I'm getting a lot of emails asking about articles that ultimately reference this upcoming talk: "BEAST: Surprising crypto attack against HTTPS" (http://ekoparty.org/2011/juliano-rizzo.php)

I don't have any extra details.  Anything that I write now will be unnecessary speculation.  It sounds like it will be interesting; their presentation last year on Padded Oracle Attacks (the crypto Oracle, not the database) certainly was.

 

Kevin Liston

292 Posts
ISC Handler
Juliano Rizzo presents this friday the attack and the tool "Beast" at Ekoparty.

More info here:
https://threatpost.com/en_us/blogs/new-attack-breaks-confidentiality-model-ssl-allows-theft-encrypted-cookies-091611

http://www.theregister.co.uk/2011/09/19/beast_exploits_paypal_ssl/
Anonymous
Yes, those would be the articles. I'd like to postpone any response until we see the actual presentation.

-KL
Kevin Liston

292 Posts
ISC Handler
an older paper that appears to describe this type of attack. I am with Kevin on withholding further discussion until seeing the attack/paper: eprint.iacr.org/2006/…
Johannes

3603 Posts
ISC Handler
So, I just know my boss is going to ask,. "If SSL is dead and TLS is broken, how do we secure our web sites?" I don't have a good answer for him. Thoughts?
RobM

14 Posts
@RobM's boss: we recommend waiting until Friday when there are details to analyze. But if you insist on doing something now, upgrading your servers to support TLS 1.2 couldn't hurt.
Kevin Liston

292 Posts
ISC Handler
Anyone have a link on how to upgrade Apache 2.2 to support TLS 1.2? The apache 2.2 reference here: http://httpd.apache.org/docs/2.2/mod/mod_ssl.html#sslprotocol doesn't seem to provide a 1.2 protocol configuration option.
Bob Stangarone

9 Posts
I once attended a demonstration of Zcaler (hosted web filtering service) where they bragged about "breaking SSL on the fly" to monitor for data leak. Am I missing something here? Should the padlock icon be replaced by someone laughing?
Anonymous
Last comment should say "ZScaler" of course
Anonymous
@confused. They are using HTTP inspect, where you are presented a certificate from the device intercepting your request, with some information from the original cert.

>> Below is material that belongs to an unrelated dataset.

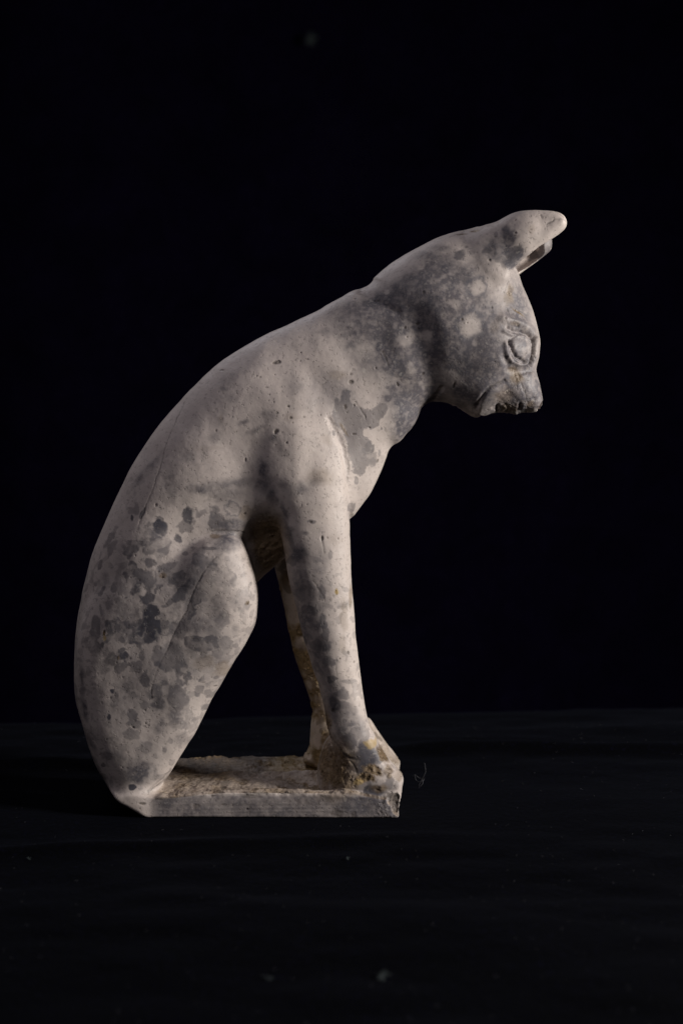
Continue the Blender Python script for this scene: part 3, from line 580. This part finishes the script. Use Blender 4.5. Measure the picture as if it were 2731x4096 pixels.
def bone():
    k = NT('weathered_bone'); co = k.n('ShaderNodeTexCoord').outputs['Object']
    n1 = k.noise(co, 22, 4); n2 = k.noise(co, 120, 4, .6); n3 = k.noise(co, 420, 3, .6); n4 = k.noise(co, 55, 5, .65)
    col = k.mix(k.ramp(n1, .35, .65), (.575, .505, .468), (.49, .43, .405))
    col = k.mix(k.math('MULTIPLY', k.ramp(n4, .5, .72), .3), col, (.34, .305, .305))
    col = k.mix(k.math('MULTIPLY', k.ramp(n2, .55, .75), .3), col, (.30, .27, .25))
    darkc = k.mix(k.ramp(n1, .4, .6), (.085, .08, .092), (.052, .051, .066))
    pal = k.attr('pale')
    keep = k.math('SUBTRACT', 1.0, k.math('MULTIPLY', pal, .68), True)
    cl = k.math('MULTIPLY', k.math('MULTIPLY', k.attr('stain_shade'), k.ramp(n4, .0, .52)), 2.1, True)
    cl = k.math('MULTIPLY', k.math('MULTIPLY', cl, keep), k.math('ADD', k.math('MULTIPLY', k.ramp(n3, .35, .62), .4), .72), True)
    col = k.mix(cl, col, k.mix(k.ramp(n2, .3, .7), (.125, .112, .122), (.082, .078, .094)))
    sp = k.math('MULTIPLY', k.math('MULTIPLY', k.attr('spot'), k.math('ADD', k.math('MULTIPLY', k.ramp(n4, .25, .65), .55), .85)), keep, True)
    sp = k.math('MULTIPLY', sp, k.ramp(k.math('ADD', k.math('MULTIPLY', k.attr('spot'), 1.3), k.math('MULTIPLY', k.math('SUBTRACT', n2, .5), .5)), .10, .30), True)
    col = k.mix(sp, col, darkc)
    n6 = k.noise(co, 760, 2, .6)
    col = k.mix(k.math('MULTIPLY', k.ramp(n6, .57, .66), .3), col, (.16, .14, .13))
    col = k.mix(k.math('MULTIPLY', k.ramp(n3, .60, .70), .25), col, (.60, .55, .50))
    col = k.mix(k.math('MULTIPLY', k.attr('ring'), .8), col, (.09, .09, .11))
    col = k.mix(k.math('MULTIPLY', pal, .12), col, (.52, .475, .44))
    br = k.math('MULTIPLY', k.math('MULTIPLY', k.attr('brown'), 1.25), k.ramp(n4, .08, .45), True)
    bc = k.mix(k.ramp(n2, .35, .65), (.10, .066, .038), (.23, .165, .10))
    bc = k.mix(k.ramp(n3, .62, .7), bc, (.40, .31, .22))
    col = k.mix(br, col, bc)
    col = k.mix(k.math('MULTIPLY', k.attr('ochre'), .75), col, (.42, .29, .10))
    col = k.mix(k.math('MULTIPLY', k.attr('pit'), .8), col, (.07, .055, .045))
    col = k.mix(k.math('MULTIPLY', k.attr('crack_shade'), .85), col, (.045, .038, .035))
    k.l(col, k.b.inputs['Base Color'])
    k.l(k.math('ADD', k.math('MULTIPLY', n2, .25), .42), k.b.inputs['Roughness'])
    k.b.inputs['Specular IOR Level'].default_value = .35
    bh = k.math('ADD', k.math('MULTIPLY', n2, .6), k.math('MULTIPLY', n3, .35))
    n5 = k.noise(co, 1300, 2); bh = k.math('ADD', bh, k.math('MULTIPLY', n5, .12)); bh = k.math('SUBTRACT', bh, k.math('MULTIPLY', k.ramp(n6, .60, .70), .5))
    bp = k.n('ShaderNodeBump'); bp.inputs['Distance'].default_value = .0011
    k.l(k.math('ADD', k.math('MULTIPLY', k.attr('rough'), .7), .2), bp.inputs['Strength']); k.l(bh, bp.inputs['Height']); k.l(bp.outputs[0], k.b.inputs['Normal'])
    return k.m
def velvet(name, pile=1.0, tint=(.00013, .00013, .0005)):
    k = NT(name); co = k.n('ShaderNodeTexCoord').outputs['Object']
    a = k.noise(co, 620, 3, .8); b = k.noise(co, 14, 4); c = k.noise(co, 300, 3)
    col = k.mix(k.ramp(a, .54, .72), tint, tuple(c*13 for c in tint))
    col = k.mix(k.math('MULTIPLY', k.ramp(b, .4, .7), .5), col, tuple(c*.6 for c in tint))
    k.l(col, k.b.inputs['Base Color']); k.b.inputs['Roughness'].default_value = .95; k.b.inputs['Specular IOR Level'].default_value = .03
    k.b.inputs['Sheen Weight'].default_value = .006*pile; k.b.inputs['Sheen Roughness'].default_value = .5; k.b.inputs['Sheen Tint'].default_value = (.5, .6, 1, 1)
    bp = k.n('ShaderNodeBump'); bp.inputs['Distance'].default_value = .0006; bp.inputs['Strength'].default_value = .6
    k.l(k.math('ADD', k.math('MULTIPLY', a, .5), c), bp.inputs['Height']); k.l(bp.outputs[0], k.b.inputs['Normal'])
    return k.m
def plain(name, col, rough=.7):
    k = NT(name); co = k.n('ShaderNodeTexCoord').outputs['Object']; n = k.noise(co, 900, 2)
    k.l(k.mix(k.ramp(n, .35, .65), col, tuple(c*.7 for c in col)), k.b.inputs['Base Color']); k.b.inputs['Roughness'].default_value = rough
    return k.m
BONE = bone(); VEL = velvet('black_velvet'); VEL2 = velvet('black_backdrop_cloth', .2, (.0028, .0019, .0082)); LINT = plain('pale_lint', (.10, .10, .115)); LINT2 = plain('white_fluff', (.05, .068, .07))

# ------------------------------------------------------------------ the figurine
root = bpy.data.objects.new('cat_figurine', None); sc.collection.objects.link(root); root.empty_display_size = .02
root['label'] = 'pale weathered carved cat figurine with grey blotches, seated on a thin slab'
root['category'] = 'figurine'
fc = lambda a: a[Q].mean(1)
fX, fY, fV = fc(X_), fc(Y_), fc(V_)
en_m = (fc(en_) < 2) & (fX > 1985+0.25*(1100-fV)) & (fY < 0) & (fV < 1110)
ef_m = (fc(ef_) < 3) & (fX > 1985+0.25*(1100-fV)) & (fY >= 0) & (fV < 1130)
pl_m = (fc(pl_) < 7) & (fc(pl_) < fc(bo_)+2) & (fV > 3040) & ~(en_m | ef_m)
eye_m = fc(eyemask.astype(float)) > .5
near_eye = eye_m & (fY < 0); far_eye = eye_m & (fY > 0)
body_m = ~(en_m | ef_m | pl_m | eye_m)
emit('body', body_m, BONE, root)
emit('ear', en_m, BONE, root); emit('ear', ef_m, BONE, root)
emit('eye', near_eye, BONE, root); emit('eye', far_eye, BONE, root)
pl = emit('plinth', pl_m, BONE, root); pl['label'] = 'thin rectangular slab with brown earth on its top and a chipped front corner'

# ------------------------------------------------------------------ black cloth and backdrop
def grid_mesh(name, fn, nu, nv, mat, kind='structure'):
    u = np.linspace(0, 1, nu); v = np.linspace(0, 1, nv); A, B = np.meshgrid(u, v, indexing='ij')
    W_ = fn(A.ravel(), B.ravel())
    i = np.arange((nu-1)*(nv-1)); a = (i//(nv-1))*nv+i % (nv-1); q = np.stack([a, a+nv, a+nv+1, a+1], 1)
    me = bpy.data.meshes.new(name); me.vertices.add(len(W_)); me.vertices.foreach_set('co', W_.ravel())
    me.loops.add(q.size); me.loops.foreach_set('vertex_index', q.ravel().astype(np.int32)); me.polygons.add(len(q)); me.polygons.foreach_set('loop_start', np.arange(0, q.size, 4, dtype=np.int32))
    me.update(calc_edges=True); me.shade_smooth(); me.materials.append(mat)
    o = bpy.data.objects.new(name, me); sc.collection.objects.link(o); o['kind'] = kind; return o
def cloth_h(x, y):
    pts = np.stack([x/S, y/S, 0*x], 1)
    fade = sstep(np.hypot((x+.03)/.085, (y)/.035), 1.0, 1.9)          # lies flat under the slab
    h = .0007*fbm(pts, 900, 301, 2, (1, 2.6, 1))+.0005*fbm(pts, 230, 311, 2, (1, 2, 1))
    def fold(yc, hgt, wd, x0, x1, s=0.0, wv=.004): 
        yy = yc+s*x+wv*np.sin(x*23+yc*90); d = y-yy
        return hgt*np.exp(-(d/wd)**2)*sstep(x, x0, x0+.05)*(1-sstep(x, x1-.05, x1))
    h = h+fold(.078, .0042, .007, .0, .5, .05)+fold(.112, .0014, .014, .0, .6, .06)+fold(-.050, .0026, .006, -.3, .06, .10)+fold(.052, .0022, .006, -.4, .0, -.03)+fold(-.13, .002, .02, -.1, .5, -.2)
    return h*fade-.0001
def cloth(u, v):
    x = (u-.5)*1.5
    edge_y = .158+.13*np.clip(x, -.4, .5); L = v*(.62+.35+.18)-.62
    y0 = np.minimum(L, edge_y); over = np.maximum(L-edge_y, 0); r = .055
    ang = np.minimum(over/r, math.pi/2); down = np.maximum(over-r*math.pi/2, 0)
    y = y0+r*np.sin(ang); z = cloth_h(x, y0)-r*(1-np.cos(ang))-down
    return np.stack([x, y, z], 1)
grid_mesh('ground', cloth, 500, 560, VEL)
def drop(u, v):
    x = (u-.5)*5.0; z = -1.2+v*4.2
    return np.stack([x, 1.3+.02*np.sin(x*6+np.sin(z*2))+.01*np.sin(x*17), z], 1)
grid_mesh('backdrop', drop, 200, 40, VEL2)

# ------------------------------------------------------------------ lint
def tube(pts, r, n=5):
    pts = [Vector(p) for p in pts]; vs, fs = [], []
    for i, p in enumerate(pts):
        t = (pts[min(i+1, len(pts)-1)]-pts[max(i-1, 0)]).normalized(); a = t.orthogonal().normalized(); b = t.cross(a)
        rr_ = r*(0.45 if i in (0, len(pts)-1) else 1)
        vs += [tuple(p+(a*math.cos(k*2*math.pi/n)+b*math.sin(k*2*math.pi/n))*rr_) for k in range(n)]
    for i in range(len(pts)-1):
        for k in range(n): fs.append((i*n+k, i*n+(k+1) % n, (i+1)*n+(k+1) % n, (i+1)*n+k))
    fs.append(tuple(range(n))[::-1]); fs.append(tuple((len(pts)-1)*n+k for k in range(n)))
    return vs, fs
def fibres(name, lst, r, mat, label=None, cat=None, group=None, kind=None):
    vs, fs = [], []
    for pts in lst:
        v, f = tube(pts, r); b = len(vs); vs += v; fs += [tuple(i+b for i in q) for q in f]
    me = bpy.data.meshes.new(name); me.from_pydata(vs, [], fs); me.shade_smooth(); me.materials.append(mat)
    o = bpy.data.objects.new(name, me); sc.collection.objects.link(o)
    for k, v in (('label', label), ('category', cat), ('group', group), ('kind', kind)):
        if v: o[k] = v
    return o
def on_cloth(px, py):
    k = (G-CY)/(py-CY); return ((px-CX)*k*S, (k-1)*D*S)
bx, by = on_cloth(1672, 3158)
th = lambda *p: [(bx+a*S*1.0, by+c*S, max(.0004, b*S)) for a, b, c in p]
fibres('lint_thread', [th((0, 0, 0), (6, 22, 4), (16, 44, 0), (24, 60, -8), (30, 78, -12), (27, 104, -6), (25, 112, 0)), th((-14, 62, 0), (-10, 38, 6), (2, 30, 0), (8, 34, -6), (22, 40, -4), (26, 48, 4)), th((-14, 62, 0), (-2, 50, 10), (14, 40, 8), (20, 34, 0), (16, 24, -8), (2, 6, -4))],
       .00006, LINT, 'thin curled grey thread of lint standing on the black cloth in front of the paws', 'lint')
def fluff(px, py, r, label, n=7):
    x, y = on_cloth(px, py); z = float(cloth_h(np.array([x]), np.array([y]))[0]); L = []
    for _ in range(n):
        a = random.uniform(0, 6.28); p = [x, y, z+.0003]; pts = [tuple(p)]
        for s in range(4):
            a += random.uniform(-1, 1); p[0] += math.cos(a)*r/3; p[1] += math.sin(a)*r/3; p[2] = z+random.uniform(.0002, .0009); pts.append(tuple(p))
        L.append(pts)
    return fibres('lint_fluff', L, .00007, LINT2, label, 'lint', 'bits of white fluff on the black cloth')
fluff(1530, 3905, .0022, 'small white tuft of fluff on the cloth, brightest and nearest the viewer', 9)
fluff(1070, 3912, .0016, 'faint pale bit of fluff on the cloth nearest the viewer, left of the middle', 5)
fluff(115, 3445, .0008, 'tiny pale bit of fluff on the cloth far to the left', 5)
fluff(1385, 3440, .0009, 'tiny pale tangle of fluff on the cloth just in front of the slab', 5)
L = []
for _ in range(1500):
    x = random.uniform(-.3, .42); y = random.uniform(-.24, .15)
    if abs(x+.03) < .075 and abs(y) < .03: continue
    z = float(0); a = random.uniform(0, 6.28); l = random.uniform(.0003, .0010)
    L.append((x, y, a, l))
hz = cloth_h(np.array([q[0] for q in L]), np.array([q[1] for q in L]))
fibres('lint_dust', [[(x, y, z+.0001), (x+math.cos(a)*l*.5, y+math.sin(a)*l*.5, z+.0004), (x+math.cos(a+.5)*l, y+math.sin(a+.5)*l, z+.0001)] for (x, y, a, l), z in zip(L, hz)], .000035, LINT, kind='stuff')
# one tuft caught on the backdrop, out of focus
kd = (1.27/S+D)/D; tx, tz = ((1245-CX)*kd)*S, (G-(CY+(165-CY)*kd))*S
L = []
for _ in range(14):
    a = random.uniform(0, 6.28); p = [tx, 1.262, tz]; pts = [tuple(p)]
    for s in range(4): a += random.uniform(-1, 1); p[0] += math.cos(a)*.003; p[2] += math.sin(a)*.003; pts.append(tuple(p))
    L.append(pts)
fibres('lint_fluff', L, .0012, LINT2, 'blurred grey speck of fluff on the backdrop high above the cat', 'lint')
print('done', time.time()-T0)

Essentially they do a MITM on your SSL traffic. So not breaking the protocol at all.
M
Mark

391 Posts
ISC Handler
openssl doesn't support TLS 1.1 or 1.2. Apache doesn't support TLS 1.1 or 1.2.. the browsers don't TLs 1.1 or 1.2.

This problem has been kept really quiet ... I wonder why


https://bugzilla.mozilla.org/show_bug.cgi?id=565047 – Implement TLS 1.1 (RFC 4346)
https://bugzilla.mozilla.org/show_bug.cgi?id=480514 – Implement support for TLS 1.2 (RFC 5246)
Mark
1 Posts
@Paradiso

Apache (on Unix) is able to do both TLS 1.1 and TLS 1.2 if you are using mod_gnutls instead of mod_ssl (so use GnuTLS instead of OpenSSL). I did some tests a while ago and it worked fine with IE9 and Opera.

On Windows, it may be able to do so out of the box if httpd is linked against the Microsoft crypto APIs. I've seen some entries on SSLLabs, but the server may have been using mod_gnutls too.

As for OpenSSL, the still-to-be-released "stable" 1.0.1 branch (see CVS) does at least TLS 1.1, tested against Nginx 1.0.x. I don't know how complete the implementation is, but it does successfully pass the SSLLabs scan.

Also, see the following thread in the OpenSSL-dev mailing list:

http://www.mail-archive.com/openssl-dev@openssl.org/msg29714.html
Mark
5 Posts
@Steve
I believe windows crypto is tied to the OS version. From comments I've been reading about this they're only present by default on Windows 7+ and Windows Server 2k8. I haven't tried but it's apparently possible to manually install them on Vista but not on XP.
Mark
3 Posts
Well since everyone else is speculating ... This attach seems to be against SSL using a block cipher, such as AES. While that's not good, lots of the web servers I've seen choose RC4 (which is a stream cipher) as their first choice when protecting their SSL traffic. So while disabling AES isn't a great answer (and using it might be a requirement for government sites), RC4 is a great algorithm (secure, fast), very widely adopted, and may not be vulnerable to this attack.